Jeison Paba Reyes
Se cumplen cuarenta años de lo que la sociedad colombiana ha denominado el holocausto del Palacio de Justicia. Un acontecimiento que marcó de manera indeleble la historia del país y que aún hoy continúa siendo una herida abierta en la conciencia colectiva. No fue simplemente la toma del Palacio por parte de lo que fue una cuadrilla renegada del extinto grupo subversivo M-19. Detrás de ese acto se escondía un propósito político más profundo: realizar un juicio simbólico al Establecimiento, denunciar las injusticias del poder judicial y exigir una negociación con el gobierno de turno.
La operación, inspirada en la toma de la Embajada de la República Dominicana, terminó convertida en el mayor símbolo de la tragedia política, social y moral del Estado colombiano.

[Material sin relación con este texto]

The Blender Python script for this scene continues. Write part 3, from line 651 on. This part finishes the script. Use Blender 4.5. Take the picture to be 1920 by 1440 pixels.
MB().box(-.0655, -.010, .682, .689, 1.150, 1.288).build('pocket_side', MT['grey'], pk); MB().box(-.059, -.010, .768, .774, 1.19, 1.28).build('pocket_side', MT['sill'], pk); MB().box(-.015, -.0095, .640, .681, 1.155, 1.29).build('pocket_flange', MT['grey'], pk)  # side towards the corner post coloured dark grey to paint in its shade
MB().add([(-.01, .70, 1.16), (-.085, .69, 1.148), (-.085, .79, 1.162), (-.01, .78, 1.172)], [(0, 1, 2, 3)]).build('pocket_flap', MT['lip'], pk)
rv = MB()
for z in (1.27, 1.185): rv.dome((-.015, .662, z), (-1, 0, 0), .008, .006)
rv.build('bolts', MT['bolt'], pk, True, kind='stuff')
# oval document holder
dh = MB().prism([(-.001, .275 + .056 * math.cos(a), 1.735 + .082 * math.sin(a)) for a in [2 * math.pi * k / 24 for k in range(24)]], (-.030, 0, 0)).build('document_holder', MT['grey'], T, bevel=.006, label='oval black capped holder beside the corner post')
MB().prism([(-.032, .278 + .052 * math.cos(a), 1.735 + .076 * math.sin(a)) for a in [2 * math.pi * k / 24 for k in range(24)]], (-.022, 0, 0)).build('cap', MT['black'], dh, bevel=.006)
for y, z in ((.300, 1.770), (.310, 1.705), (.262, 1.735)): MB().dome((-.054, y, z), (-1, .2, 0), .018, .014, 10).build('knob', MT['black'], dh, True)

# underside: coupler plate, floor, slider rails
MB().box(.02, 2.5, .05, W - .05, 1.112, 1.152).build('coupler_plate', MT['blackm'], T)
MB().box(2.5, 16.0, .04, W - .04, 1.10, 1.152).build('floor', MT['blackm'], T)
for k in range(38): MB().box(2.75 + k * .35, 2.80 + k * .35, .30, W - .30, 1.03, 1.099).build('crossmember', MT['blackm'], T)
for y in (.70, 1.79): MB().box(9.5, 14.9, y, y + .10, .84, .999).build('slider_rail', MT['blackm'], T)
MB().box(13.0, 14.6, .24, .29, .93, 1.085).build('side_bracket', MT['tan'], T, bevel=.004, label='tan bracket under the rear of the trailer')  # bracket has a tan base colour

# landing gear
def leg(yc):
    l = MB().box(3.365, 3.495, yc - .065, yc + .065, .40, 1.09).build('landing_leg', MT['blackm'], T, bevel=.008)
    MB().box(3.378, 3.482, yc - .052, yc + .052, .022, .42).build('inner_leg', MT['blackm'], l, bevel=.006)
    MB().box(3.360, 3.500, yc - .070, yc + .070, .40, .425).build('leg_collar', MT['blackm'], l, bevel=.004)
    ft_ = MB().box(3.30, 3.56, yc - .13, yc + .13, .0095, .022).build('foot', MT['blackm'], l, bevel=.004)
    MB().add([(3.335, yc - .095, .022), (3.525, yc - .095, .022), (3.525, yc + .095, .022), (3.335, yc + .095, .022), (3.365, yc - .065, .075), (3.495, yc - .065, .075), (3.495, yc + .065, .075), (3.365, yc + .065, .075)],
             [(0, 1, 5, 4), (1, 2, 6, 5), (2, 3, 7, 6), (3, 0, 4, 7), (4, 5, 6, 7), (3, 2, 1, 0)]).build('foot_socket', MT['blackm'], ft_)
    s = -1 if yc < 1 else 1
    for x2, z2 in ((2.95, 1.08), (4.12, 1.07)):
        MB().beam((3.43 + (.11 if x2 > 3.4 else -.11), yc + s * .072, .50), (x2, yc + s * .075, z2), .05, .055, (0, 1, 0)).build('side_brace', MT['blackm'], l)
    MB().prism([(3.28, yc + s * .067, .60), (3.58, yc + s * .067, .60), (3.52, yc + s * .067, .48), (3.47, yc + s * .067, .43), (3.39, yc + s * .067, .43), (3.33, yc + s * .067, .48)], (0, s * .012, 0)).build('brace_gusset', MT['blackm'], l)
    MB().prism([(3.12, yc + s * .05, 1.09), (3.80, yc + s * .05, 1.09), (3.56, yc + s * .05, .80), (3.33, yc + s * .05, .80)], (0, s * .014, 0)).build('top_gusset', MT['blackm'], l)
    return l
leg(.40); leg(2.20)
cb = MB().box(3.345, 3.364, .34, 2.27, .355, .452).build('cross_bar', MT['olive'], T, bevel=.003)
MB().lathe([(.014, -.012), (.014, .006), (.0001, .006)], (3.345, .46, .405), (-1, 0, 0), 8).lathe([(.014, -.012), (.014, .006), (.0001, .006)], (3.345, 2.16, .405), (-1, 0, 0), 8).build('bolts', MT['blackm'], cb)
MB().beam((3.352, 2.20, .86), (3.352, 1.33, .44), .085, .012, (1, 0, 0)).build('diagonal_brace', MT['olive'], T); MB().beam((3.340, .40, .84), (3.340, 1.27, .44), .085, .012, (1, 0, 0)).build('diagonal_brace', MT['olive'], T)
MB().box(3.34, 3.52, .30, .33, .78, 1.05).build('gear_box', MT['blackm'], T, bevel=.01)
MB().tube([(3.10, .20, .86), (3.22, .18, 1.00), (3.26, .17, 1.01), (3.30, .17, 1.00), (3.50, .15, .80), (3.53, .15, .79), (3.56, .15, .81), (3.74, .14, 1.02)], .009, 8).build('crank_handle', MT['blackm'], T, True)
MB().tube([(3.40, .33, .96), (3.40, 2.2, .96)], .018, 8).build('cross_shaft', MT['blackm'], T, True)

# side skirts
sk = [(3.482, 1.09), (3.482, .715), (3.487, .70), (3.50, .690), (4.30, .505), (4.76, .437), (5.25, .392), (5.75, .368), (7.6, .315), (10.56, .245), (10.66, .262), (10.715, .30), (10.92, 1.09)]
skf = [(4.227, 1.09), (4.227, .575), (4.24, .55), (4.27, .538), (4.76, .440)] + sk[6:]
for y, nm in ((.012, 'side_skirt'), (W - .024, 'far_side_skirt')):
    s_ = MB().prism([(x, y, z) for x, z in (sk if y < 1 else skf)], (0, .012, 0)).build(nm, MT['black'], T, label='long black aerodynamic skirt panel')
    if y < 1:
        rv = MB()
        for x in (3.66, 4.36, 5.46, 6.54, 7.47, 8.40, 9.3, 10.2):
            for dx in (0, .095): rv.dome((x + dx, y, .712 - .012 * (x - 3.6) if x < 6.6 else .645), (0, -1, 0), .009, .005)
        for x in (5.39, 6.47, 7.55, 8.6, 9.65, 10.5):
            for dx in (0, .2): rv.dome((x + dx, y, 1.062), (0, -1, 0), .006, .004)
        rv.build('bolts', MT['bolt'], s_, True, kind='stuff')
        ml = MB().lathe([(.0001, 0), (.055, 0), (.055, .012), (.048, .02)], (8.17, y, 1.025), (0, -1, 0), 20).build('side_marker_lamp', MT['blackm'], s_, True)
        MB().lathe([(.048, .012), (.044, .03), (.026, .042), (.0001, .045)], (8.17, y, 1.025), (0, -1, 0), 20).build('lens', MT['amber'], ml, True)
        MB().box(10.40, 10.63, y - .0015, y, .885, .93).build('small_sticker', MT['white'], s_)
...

Treinta y siete guerrilleros ingresaron al edificio sin tener control total del recinto, lo que para los sectores de poder representó un peligro inminente para la estabilidad del Estado. Bajo esa lógica se desató la reacción más sanguinaria del poder público: la retoma militar del epicentro mismo de la Justicia. Lo que siguió fue fuego, humo, gritos, desapariciones y un país que, desde entonces, carga con el peso de su propia vergüenza.
Pero lo más doloroso no fue solo la violencia de aquellos días, sino la indolencia colectiva que persistió después. Cuarenta años más tarde, seguimos repitiendo las mismas culpas sin atrevernos a mirar el fondo del horror. Se ha señalado tanto a los sobrevivientes del grupo insurgente como a los miembros de las fuerzas armadas que participaron en la retoma, pero el país aún desconoce qué ocurrió con las personas que salieron con vida del incendiado Palacio y nunca regresaron a sus hogares. Ese silencio institucional y social duele tanto como las llamas que consumieron la sede de la justicia, porque representa el fracaso de la memoria y la negación de la verdad.
En una época en la que se discuten responsabilidades políticas por todo cuanto acontece en Colombia, el capítulo del Palacio de Justicia sigue inconcluso. Aquella tragedia fue la expresión más cruda de una política de terrorismo de Estado, ejecutada no solo por los estamentos militares, sino también por los sectores políticos que durante décadas utilizaron la violencia como instrumento de control y sometimiento. Lo más grave es que esa lógica no terminó con la retoma: continuó en las sombras, disfrazada de orden, legitimada por la impunidad y extendida en masacres, desapariciones y silencios cómplices.
Cada noviembre, al recordar esos hechos, se revela el verdadero rostro de una clase dirigente que pretende retomar el poder en nombre de la patria, mientras sostiene un país desangrado. Su visión de nación es tan estrecha que ha convertido la historia en una herida perpetua. Por eso, las venas abiertas del Palacio siguen latiendo, recordándonos que Macondo no es una metáfora poética, sino una condena escrita con fuego, ceniza y olvido.